By the 18th century, curling had become a common past-time in Scotland. Both the poetry and the prose of the era provide numerous records of bonspiels, curling societies, and curling as a great national game.

The real controversy over the birthplace of the game was initiated by the Reverend John Ramsay of Gladsmuir, Scotland. In his book, An Account of the Game of Curling (Edinburgh 1811), he argued in favor of Continental beginnings. His research into the origins of curling words (examples: bonspiel, brough, colly, curl, kuting, quoiting, rink, and wick), led him to conclude that they were derived from Dutch or German. Claiming that most of the words were foreign, he wrote, but the whole of the terms being Continental compel us to ascribe to a Contintental origin.

The famous historian, the Reverend John Kerr contested Ramsay's views and campaigned in favor of Scottish beginnings to curling.
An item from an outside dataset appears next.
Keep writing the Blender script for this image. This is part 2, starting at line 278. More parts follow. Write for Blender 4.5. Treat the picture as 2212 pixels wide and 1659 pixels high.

In A History of Curling (1890), Kerr questioned: if Flemings had brought the game to Scotland in the 1500's, why did Scottish poets and historians make no special mention of its introduction before 1600?. He also saw no proof that many of the terms were Continental, explaining that many were of Celtic or Teutonic origin (examples: channel stone, crampit, draw, hack, hog, skip, tee, toesee, tramp, and tricker).

To add to the puzzle, archaeological evidence of a curling stone (the famous Stirling Stone) inscribed with the date 1511 turned up, along with another bearing the date 1551, when an old pond was drained at Dunblane, Scotland.

The true origin of curling is cloudy, lost in time. There is no doubt or dispute, however, that the Scots nurtured the game. They improved equipment, established rules, turned curling into a national past-time, and exported it to many other countries throughout the world.